Stated goal> All of the lines below are to be printed again exactly; images are excluded from the output.

Data provided>
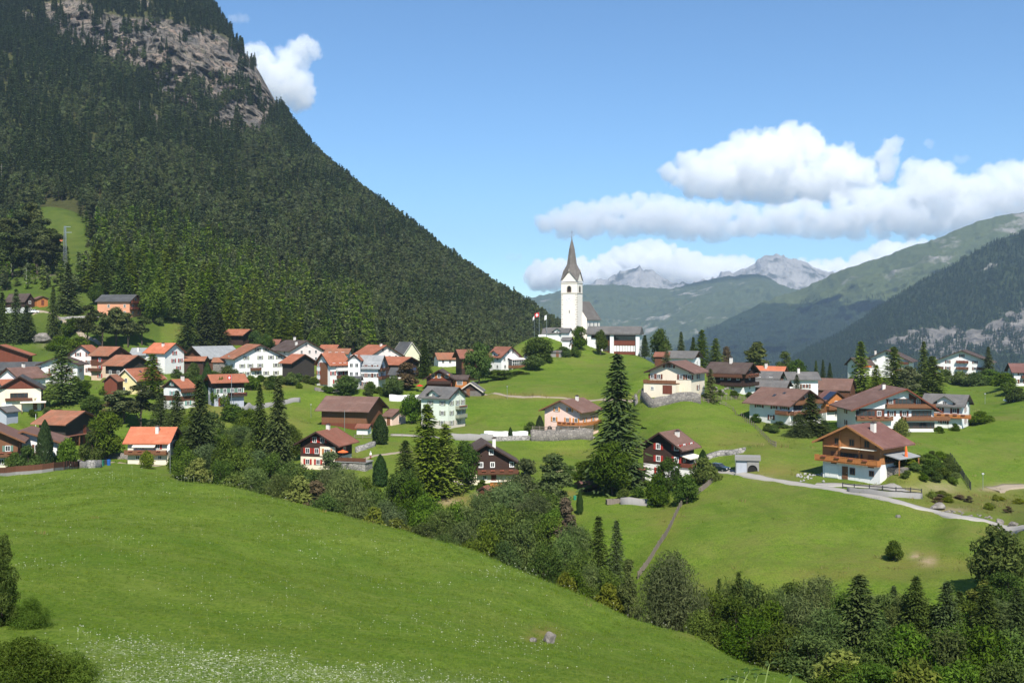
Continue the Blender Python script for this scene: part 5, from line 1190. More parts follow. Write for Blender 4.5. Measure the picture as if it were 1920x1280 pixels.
T1('spruce',1556,680,16,'right one of three small pointed firs behind the plain brown roof',d=380)
T1('larch',1614,640,46,'leftmost tall larch before the tree-hidden apartment house',d=332,ov=2)
T1('larch',1676,650,58,'broad middle larch before the tree-hidden apartment house',d=328,ov=0)
T1('larch',1643,684,36,'lower larch between the two tall ones before the apartment house',d=322,ov=1)
T1('spruce',1732,640,42,'dark pointed spruce left of the apartment chalet on the crest',d=338,ov=2)
T1('larch',1748,668,60,'bushy larch leaning against the dark pointed spruce near the crest',d=326,ov=1)
T1('pine',1703,690,46,'olive pine between the larches and the dark pointed spruce',d=322)
T1('spruce',1853,650,28,'dark spruce right of the apartment chalet on the crest',d=446,ov=1)
T1('bush',1838,772,50,'dark round bush right of the orange balcony',d=266)
T1('fir',1698,782,13,'tiny fir in front of the largest house on the right',d=236)
T1('yellowbush',1690,788,30,'light bush below the lower balconies of the largest right-hand house',d=232)
T1('maple',1010,635,56,'large leafy tree on the side of the church knoll',d=398)
T1('maple',1000,668,42,'lower leafy tree below the large one on the church knoll',d=385)
T1('maple',1087,614,30,'leafy tree at the left end of the parish hall',d=424)
T1('maple',1126,622,24,'small leafy tree in front of the parish hall windows',d=420)
T1('bush',1060,652,24,'bush beside the low concrete shed on the church knoll',d=415)
T1('maple',936,694,62,'bushy tree below the house with glazed veranda',d=372)
T1('bush',972,700,44,'dark bush right below the glazed veranda',d=378)
T1('maple',650,706,48,'spreading apple tree on the slope under the red-shuttered white house',d=330)
T1('bush',694,716,26,'bush below the tall white house with metal roof',d=336)
T1('brown',762,682,50,'brownish tree behind the white garden wall',d=345)
T1('maple',738,708,40,'round fruit tree in front of the white garden wall',d=333)
T1('spruce',796,640,32,'dark spruce right of the yellow steep gable',d=372)
T1('maple',772,742,42,'leafy tree at the left wall of the pale villa',d=306)
T1('maple',597,618,40,'light leafy tree at the forest edge above the pink farmhouse',d=446)
T1('maple',620,655,24,'small bush behind the ochre roof house',d=440)
T1('thuja',957,800,9,'small clipped cypress by the road wall left of the pink house',d=283)
T1('bush',995,792,26,'low bush by the wall left of the pink house',d=290)
T1('thuja',1012,778,16,'pointed cypress at the left corner of the pink house',d=289)
T1('birch',620,850,52,'light young tree in front of the dark timber chalet terrace',d=214)
T1('dome',652,888,104,'large round bush with pale tips at the meadow edge below the cypress columns',d=182)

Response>
Continue the Blender Python script for this scene: part 5, from line 1190. More parts follow. Write for Blender 4.5. Measure the picture as if it were 1920x1280 pixels.
T1('spruce',1556,680,16,'right one of three small pointed firs behind the plain brown roof',d=380)
T1('larch',1614,640,46,'leftmost tall larch before the tree-hidden apartment house',d=332,ov=2)
T1('larch',1676,650,58,'broad middle larch before the tree-hidden apartment house',d=328,ov=0)
T1('larch',1643,684,36,'lower larch between the two tall ones before the apartment house',d=322,ov=1)
T1('spruce',1732,640,42,'dark pointed spruce left of the apartment chalet on the crest',d=338,ov=2)
T1('larch',1748,668,60,'bushy larch leaning against the dark pointed spruce near the crest',d=326,ov=1)
T1('pine',1703,690,46,'olive pine between the larches and the dark pointed spruce',d=322)
T1('spruce',1853,650,28,'dark spruce right of the apartment chalet on the crest',d=446,ov=1)
T1('bush',1838,772,50,'dark round bush right of the orange balcony',d=266)
T1('fir',1698,782,13,'tiny fir in front of the largest house on the right',d=236)
T1('yellowbush',1690,788,30,'light bush below the lower balconies of the largest right-hand house',d=232)
T1('maple',1010,635,56,'large leafy tree on the side of the church knoll',d=398)
T1('maple',1000,668,42,'lower leafy tree below the large one on the church knoll',d=385)
T1('maple',1087,614,30,'leafy tree at the left end of the parish hall',d=424)
T1('maple',1126,622,24,'small leafy tree in front of the parish hall windows',d=420)
T1('bush',1060,652,24,'bush beside the low concrete shed on the church knoll',d=415)
T1('maple',936,694,62,'bushy tree below the house with glazed veranda',d=372)
T1('bush',972,700,44,'dark bush right below the glazed veranda',d=378)
T1('maple',650,706,48,'spreading apple tree on the slope under the red-shuttered white house',d=330)
T1('bush',694,716,26,'bush below the tall white house with metal roof',d=336)
T1('brown',762,682,50,'brownish tree behind the white garden wall',d=345)
T1('maple',738,708,40,'round fruit tree in front of the white garden wall',d=333)
T1('spruce',796,640,32,'dark spruce right of the yellow steep gable',d=372)
T1('maple',772,742,42,'leafy tree at the left wall of the pale villa',d=306)
T1('maple',597,618,40,'light leafy tree at the forest edge above the pink farmhouse',d=446)
T1('maple',620,655,24,'small bush behind the ochre roof house',d=440)
T1('thuja',957,800,9,'small clipped cypress by the road wall left of the pink house',d=283)
T1('bush',995,792,26,'low bush by the wall left of the pink house',d=290)
T1('thuja',1012,778,16,'pointed cypress at the left corner of the pink house',d=289)
T1('birch',620,850,52,'light young tree in front of the dark timber chalet terrace',d=214)
T1('dome',652,888,104,'large round bush with pale tips at the meadow edge below the cypress columns',d=182)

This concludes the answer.